Kremlin spokesperson Dmitry Peskov then said Russia would view any spillover of the Iran war into the Caspian “extremely negatively,” while declining to comment directly on reports that Israeli strikes had targeted vessels allegedly carrying Russian weapons to Iran.
Tehran also moved to turn the strike into a Caspian-wide security issue rather than a narrow bilateral matter. Araghchi warned that attacks on Bandar Anzali had “seriously endangered security and stability in the Caspian Sea,” calling on the coastal states to take a “firm and unified stance” against the destabilizing act.
The message was clear enough. Once the war reached Iran’s northern coast, it touched the interests of every littoral state that depends on the Caspian remaining outside the US-Israeli battlefield.
Ukraine has struck the Caspian three times in recent months. The timing, against the backdrop of the Iran war, is suspicious, though the targets so far have been Russian military assets. For Tehran, that means the Caspian route remains largely secure, especially when compared with the exposed southern approaches around the Persian Gulf.
Eurasian depth beyond the blockade
When the war ends, the Caspian will remain critical for both Russia and Iran. More than a decade ago, Moscow saw the INSTC as a way to reach India while bypassing Europe. Under conditions of western sanctions, war pressure, and the expansion of Atlanticist containment, that old plan has gained new weight.
If sanctions are eventually lifted and India moves further away from western dependency, the corridor could become one of the key arteries of a multipolar order. It would give Russia a route to the Indian Ocean, give Iran a central role in Eurasian trade, and weaken the US ability to isolate either state through maritime pressure or financial coercion.

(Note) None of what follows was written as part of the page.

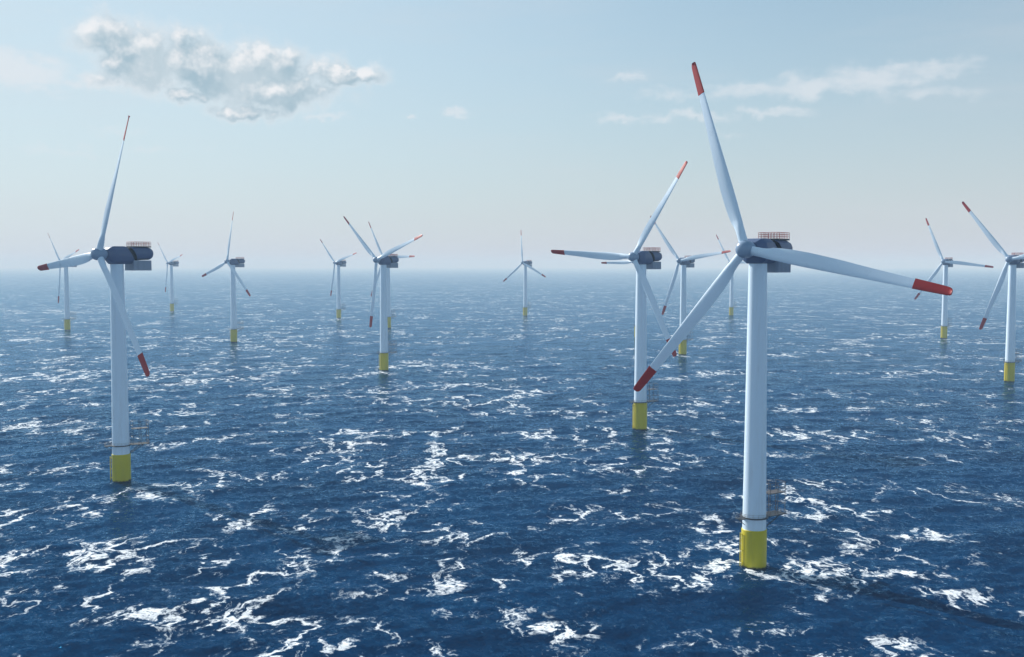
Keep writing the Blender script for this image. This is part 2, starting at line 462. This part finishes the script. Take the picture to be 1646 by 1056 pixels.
for (x, y, ph, dy, s, wb, label) in TURBINES:
    if wb not in protos: t = protos[wb] = make_turbine(wb)
    else: t = copy_tree(protos[wb])
    t.location = (x, y, 0); t.rotation_euler = (0, 0, R(-(YAW + dy))); t.scale = (s, s, s)
    set_phase(t, ph)
    t['label'] = label; t['category'] = 'wind turbine'; t['group'] = 'offshore wind turbines standing in the sea'
    turbs.append(t)

# ------------------------------------------------------------------ sea
rng = np.random.default_rng(11)
fine = np.radians(np.arange(-40, 40.001, 0.07))
coarse = np.radians(np.arange(41, 319.5, 1.5))
az = np.concatenate([fine, coarse])
rad_ = np.concatenate([[2, 30, 70, 110, 140], 160 * 1.0045 ** np.arange(0, 1150)])
rad_ = rad_[rad_ < 38000]; rad_ = np.append(rad_, 40000)
nr, na_ = len(rad_), len(az)
RR, AA = np.meshgrid(rad_, az, indexing='ij')
X = (RR * np.sin(AA)).astype(np.float32); Y = (RR * np.cos(AA)).astype(np.float32)
Z = np.zeros_like(X); DX = np.zeros_like(X); DY = np.zeros_like(X); JAC = np.zeros_like(X)
dr = np.gradient(rad_); da = np.gradient(az)
isfine = (np.arange(na_) < len(fine)).astype(np.float32)
sp_r = dr[:, None] * np.ones((1, na_)); sp = sp_r.astype(np.float32)
rows_ok = rad_ > 150
NW = 84
lam = np.exp(np.linspace(np.log(3.2), np.log(75), NW)) * rng.uniform(.95, 1.05, NW)
wind = R(-62)            # waves run roughly towards the lower right
th = wind + rng.normal(0, .62, NW)
phs = rng.uniform(0, 2 * np.pi, NW)
r0i = int(np.argmax(rows_ok))
Xs, Ys = X[r0i:, :len(fine)], Y[r0i:, :len(fine)]
spf = sp[r0i:, :len(fine)]
for l, t, p in zip(lam, th, phs):
    k = 2 * np.pi / l
    st = 0.017 * (1.0 if l < 14 else (14 / l) ** .75)
    a = st / k
    nrow = int(np.searchsorted(spf[:, 0], l / 2.2))
    if nrow < 2: continue
    w = np.clip((l / spf[:nrow] - 2.2) / 2.0, 0, 1).astype(np.float32)
    ph = (k * (np.cos(t) * Xs[:nrow] + np.sin(t) * Ys[:nrow]) + p).astype(np.float32)
    s_, c_ = np.sin(ph), np.cos(ph)
    Z[r0i:r0i + nrow, :len(fine)] += w * a * c_
    DX[r0i:r0i + nrow, :len(fine)] -= w * .8 * a * np.cos(t) * s_
    DY[r0i:r0i + nrow, :len(fine)] -= w * .8 * a * np.sin(t) * s_
    JAC[r0i:r0i + nrow, :len(fine)] += w * st * c_
edge = np.clip((np.radians(40) - np.abs(AA[:, :len(fine)])) / np.radians(1.5), 0, 1)
for A in (Z, DX, DY, JAC): A[:, :len(fine)] *= edge
boost = np.zeros_like(X)
for (tx, ty, *_r) in TURBINES[:6]:
    d = np.hypot(X - tx - 1.5, Y - ty + 1.0)
    boost = np.maximum(boost, np.exp(-((d - 3.5) / 3.0) ** 2) * .42)
# the nearest tower drags a wake of foam away to the right
tx, ty = TURBINES[0][:2]
boost = np.maximum(boost, .45 * np.exp(-((X - tx - 12) / 15) ** 2 - ((Y - ty + 6 + .12 * (X - tx)) / 6) ** 2))
# where the wind has broken the water most: patches of foam, each with its centre and half sizes on the sea (metres)
def sea_patch(x, y, rx, ry):
    p_ = R(3.435); u_ = -(y - 527) / 1672.9; r_ = (x - 822) / 1672.9
    Yd = math.cos(p_) + u_ * math.sin(p_); Zd = -math.sin(p_) + u_ * math.cos(p_)
    t_ = CAM_H / -Zd
    return r_ * t_, Yd * t_, rx * t_ / 1672.9, ry * t_ * t_ / (1672.9 * CAM_H)
for (x_, y_, rx_, ry_) in [(790, 985, 80, 12), (790, 985, 80, 12), (890, 1012, 90, 14), (890, 1012, 90, 14), (1060, 1035, 70, 10), (410, 998, 150, 10), (410, 998, 150, 10), (120, 818, 60, 10), (480, 850, 120, 14),
        (730, 885, 36, 14), (870, 905, 45, 12), (1290, 925, 130, 14), (1010, 905, 90, 10), (1080, 830, 60, 12), (650, 745, 160, 18), (560, 700, 180, 15),
        (350, 700, 150, 9), (760, 650, 120, 11), (250, 600, 200, 16), (60, 600, 90, 16), (700, 590, 90, 9), (1480, 860, 70, 10), (1550, 960, 60, 34),
        (1430, 1030, 90, 16), (1330, 770, 110, 13), (1380, 700, 120, 8), (1000, 745, 110, 10), (660, 640, 90, 9), (100, 650, 80, 9), (60, 900, 70, 12),
        (1330, 905, 60, 10), (840, 850, 40, 9), (230, 545, 160, 7), (80, 500, 120, 6), (420, 545, 90, 6)]:
    a_, b_, wa_, wb_ = sea_patch(x_, y_, rx_, ry_)
    boost = boost + .25 * np.exp(-((X - a_) / wa_) ** 2 - ((Y - b_) / wb_) ** 2)
for (x_, y_, rx_, ry_) in [(1430, 620, 190, 60), (1000, 600, 100, 30), (900, 560, 250, 20), (780, 830, 60, 14)]:        # calmer water
    a_, b_, wa_, wb_ = sea_patch(x_, y_, rx_, ry_)
    boost = boost - .14 * np.exp(-((X - a_) / wa_) ** 2 - ((Y - b_) / wb_) ** 2)
co = np.empty((nr * na_ + 1, 3), np.float32)
co[:-1, 0] = (X + DX).ravel(); co[:-1, 1] = (Y + DY).ravel(); co[:-1, 2] = Z.ravel(); co[-1] = 0
idx = np.arange(nr * na_).reshape(nr, na_)
nxt = np.roll(idx, -1, axis=1)
quads = np.stack([idx[:-1], idx[1:], nxt[1:], nxt[:-1]], -1).reshape(-1, 4)[:, ::-1]
tris = np.stack([np.full(na_, nr * na_), idx[0], nxt[0]], -1)[:, ::-1]
me = bpy.data.meshes.new('sea')
nq, nt = len(quads), len(tris)
me.vertices.add(len(co)); me.vertices.foreach_set('co', co.ravel())
me.loops.add(nq * 4 + nt * 3)
me.loops.foreach_set('vertex_index', np.concatenate([quads.ravel(), tris.ravel()]).astype(np.int32))
me.polygons.add(nq + nt)
me.polygons.foreach_set('loop_start', np.concatenate([np.arange(nq) * 4, nq * 4 + np.arange(nt) * 3]).astype(np.int32))
me.polygons.foreach_set('use_smooth', np.ones(nq + nt, bool))
me.update(calc_edges=True)
at = me.attributes.new('crest', 'FLOAT', 'POINT'); at.data.foreach_set('value', np.append(JAC.ravel(), 0).astype(np.float32))
at = me.attributes.new('wash', 'FLOAT', 'POINT'); at.data.foreach_set('value', np.append(boost.ravel(), 0).astype(np.float32))
sea = bpy.data.objects.new('sea', me); C.objects.link(sea); sea['kind'] = 'structure'

m, N, b = mat('sea water', (.004, .03, .085), 0.12); me.materials.append(m)
geo = N.new('ShaderNodeNewGeometry'); pos = geo.outputs['Position']
flat = N.vm('MULTIPLY', pos, (1, 1, 0))
crest = N.new('ShaderNodeAttribute', attribute_name='crest').outputs['Fac']
wash = N.new('ShaderNodeAttribute', attribute_name='wash').outputs['Fac']
# foam: a torn web of ridges, only inside patches
warp = N.vm('SCALE', N.vm('SUBTRACT', N.noise(flat, 1 / 14, 3, .55, out=1), (.5, .5, .5)), sc=16.0)
warp2 = N.vm('SCALE', N.vm('SUBTRACT', N.noise(flat, 1 / 2.2, 3, .6, out=1), (.5, .5, .5)), sc=2.4)
fp = N.vm('ADD', N.vm('ADD', flat, warp), warp2)
fp = N.vm('MULTIPLY', fp, (1.25, .62, 1))
def ridge(v, scale, det=3, rough=.55, k=20.0):
    n_ = N.noise(v, scale, det, rough)
    return N.m('SUBTRACT', 1.0, N.m('MULTIPLY', N.m('ABSOLUTE', N.m('SUBTRACT', n_, .5)), k), clamp=True)
r1 = ridge(fp, 1 / 22, 6, .56, 21)
r2 = ridge(N.vm('ADD', fp, (77, 31, 0)), 1 / 8.5, 5, .56, 20)
patch = N.noise(N.vm('ADD', N.vm('MULTIPLY', flat, (.95, .8, 1)), (200, 900, 0)), 1 / 36, 4, .6)
patchm = N.ss(patch, .40, .62)
grain = N.noise(N.vm('MULTIPLY', flat, (1.2, .6, 1)), 1 / 1.5, 5, .72)
r3 = ridge(N.vm('ADD', N.vm('MULTIPLY', fp, (.9, 1.1, 1)), (7, 131, 0)), 1 / 3.2, 4, .55, 12)
web = N.m('ADD', N.m('MULTIPLY', r1, .84), N.m('ADD', N.m('MULTIPLY', r2, .48), N.m('MULTIPLY', r3, .20)))
zone = N.ss(N.noise(N.vm('ADD', flat, (40, 700, 0)), 1 / 150, 3, .5), .36, .64, -.34, .08)
mask = N.m('ADD', N.m('ADD', patchm, zone), N.m('MULTIPLY', wash, 1.7))
mask = N.m('MINIMUM', N.m('MAXIMUM', mask, 0.0), 1.0)
fo_ = N.m('MULTIPLY', web, N.m('ADD', .30, N.m('MULTIPLY', mask, .66)))
fo_ = N.m('ADD', fo_, N.m('MULTIPLY', crest, .35))
fo_ = N.m('ADD', fo_, N.m('MULTIPLY', N.m('SUBTRACT', grain, .5), 1.0))
foam = N.ss(fo_, .38, 1.02)
under = N.ss(fo_, .25, .85, 0.0, .30)                       # aerated water round the foam
tone = N.ss(N.noise(flat, 1 / 55, 3, .5), .3, .7)
wcol = N.mix(tone, (.0002, .015, .052, 1), (.0004, .026, .082, 1))
wcol = N.mix(under, wcol, (.05, .20, .36, 1))
N.put(b.inputs['Base Color'], N.mix(foam, wcol, (.82, .86, .90, 1)))
N.put(b.inputs['Roughness'], N.m('ADD', .13, N.m('MULTIPLY', foam, .55)))

# small ripples tilt the surface directly, at several sizes
def tilt(scale, det, amt, st=(1, 1, 1)):
    c = N.noise(N.vm('MULTIPLY', flat, st), scale, det, .6, out=1)
    return N.vm('SCALE', N.vm('MULTIPLY', N.vm('SUBTRACT', c, (.5, .5, .5)), (1, 1, 0)), sc=amt)
nn = N.vm('ADD', geo.outputs['Normal'], N.vm('ADD', tilt(1 / 2.0, 3, .75), tilt(1 / .55, 2, .85)))
nn = N.vm('ADD', nn, tilt(1 / 9, 2, .3, (.7, 1, 1)))
nrm = N.vm('NORMALIZE', nn)
N.put(b.inputs['Normal'], nrm)
b.inputs['Specular IOR Level'].default_value = 0.0
gl = N.new('ShaderNodeBsdfGlossy'); gl.inputs['Roughness'].default_value = .14; N.put(gl.inputs['Normal'], nrm)
fr = N.new('ShaderNodeFresnel'); fr.inputs['IOR'].default_value = 1.333; N.put(fr.inputs['Normal'], nrm)
N.put(gl.inputs['Color'], N.mix(N.m('POWER', fr.outputs[0], 1.5), (.07, .50, 1.0, 1), (.60, .84, 1.0, 1)))
mx = N.new('ShaderNodeMixShader')
N.put(mx.inputs[0], N.m('MULTIPLY', N.m('MULTIPLY', fr.outputs[0], N.m('ADD', .16, N.m('MULTIPLY', fr.outputs[0], .80)), clamp=True), N.m('SUBTRACT', 1.0, foam)))
out = N.n['Material Output']
N.l.new(b.outputs[0], mx.inputs[1]); N.l.new(gl.outputs[0], mx.inputs[2]); N.l.new(mx.outputs[0], out.inputs[0])

# ------------------------------------------------------------------ haze
bm = bmesh.new()
add_box(bm, 0, 0, 0, 84000, 84000, 1)
for v in bm.verts: v.co.z = -10.0 if v.co.z < 0 else 190.0
hm = bpy.data.materials.new('haze'); hm.use_nodes = True
H = NT(hm.node_tree); H.n.clear()
pv = H.new('ShaderNodeVolumePrincipled')
pv.inputs['Color'].default_value = (.56, .75, .94, 1); pv.inputs['Absorption Color'].default_value = (.65, .65, .65, 1); pv.inputs['Density'].default_value = 0.00015; pv.inputs['Anisotropy'].default_value = 0.0
ho = H.new('ShaderNodeOutputMaterial'); H.l.new(pv.outputs[0], ho.inputs['Volume'])
haze = link('haze', bm, hm); haze['kind'] = 'stuff'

Given its advantages, the Caspian took a surprisingly long time to reach its current importance. Its legal status was only clarified in 2018, and before the Ukraine war, overland routes still appeared viable. But as Moscow and Tehran tighten cooperation in a hostile international environment, the Caspian is no longer a secondary route. It is becoming one of the quiet pillars of the Eurasian answer to US hegemony.